Sadly, I was unable to really focus on level design until much later in the project because I was needed by the rest of the team to help sort out Lua-scripting issues (specifically about getting Spine animations to play at specific times, and not have any overlap).

Pogo Pirate v1.3

For this iteration I had been unable to make any levels, with my focus mostly directed at Systems and UX issues, as well as scripting basic functionality for basic cutscenes, upgrades, tutorialization, and the double jump pick-up that would either be utilized in this iteration or the next.

Pogo Pirate v1.4

Aside from assisting with the significant graphical overhaul, I was able to get the other levels that myself and our other designer had been working on into the game. Levels 2, 3 and 4. Our other designer had worked on the layouts of Level 2 (Prickly Peaks) and Level 4 (Gusty Heights), and I had placed the hurt-boxes and adjusted the placement of some of the assets before pushing them on through to the game. Level 1 (The Outskirts) and Level 3 (The Cliffs) were the two maps that I worked on. And before this iteration, I made some minor changes (with the permission of our other designer) to improve upon the flow and layout of Level 4 (Gusty Heights).

For Levels 3 and 4, I drew some rough sketches in Paint.net (of which, I didn't save to show as examples here), those sketches gave me a rough layout for how I wanted each level to "feel". Each sketch wasn't focused on the level as a whole, but more on a section that would support the feeling of that level.

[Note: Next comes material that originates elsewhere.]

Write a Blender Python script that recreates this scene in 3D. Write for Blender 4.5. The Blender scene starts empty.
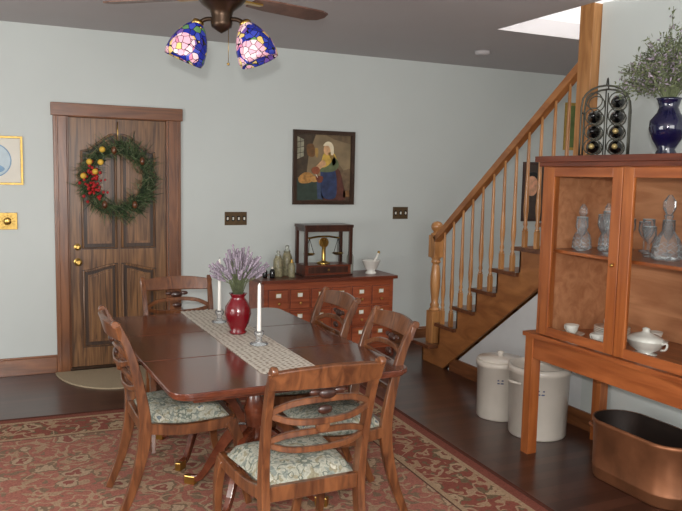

Level 1 had been more or less set in stone, with some minor tweaks needed since it's inception, and had gone through the most testing out of all of the levels in our game. I'm sure that Level 1 could have been improved upon, but for the scope of this project, spending more time on it would have diminishing returns.

 

All in all, I think that Level 1 was the most refined, and Level 3 was experimental but turned out to be my "favorite" in terms of flow as well as being the most enjoyable to work on. And I am satisfied with the edits that I made to Level 4, as I believe that they improved the flow and feel of the level, making it a compelling conclusion.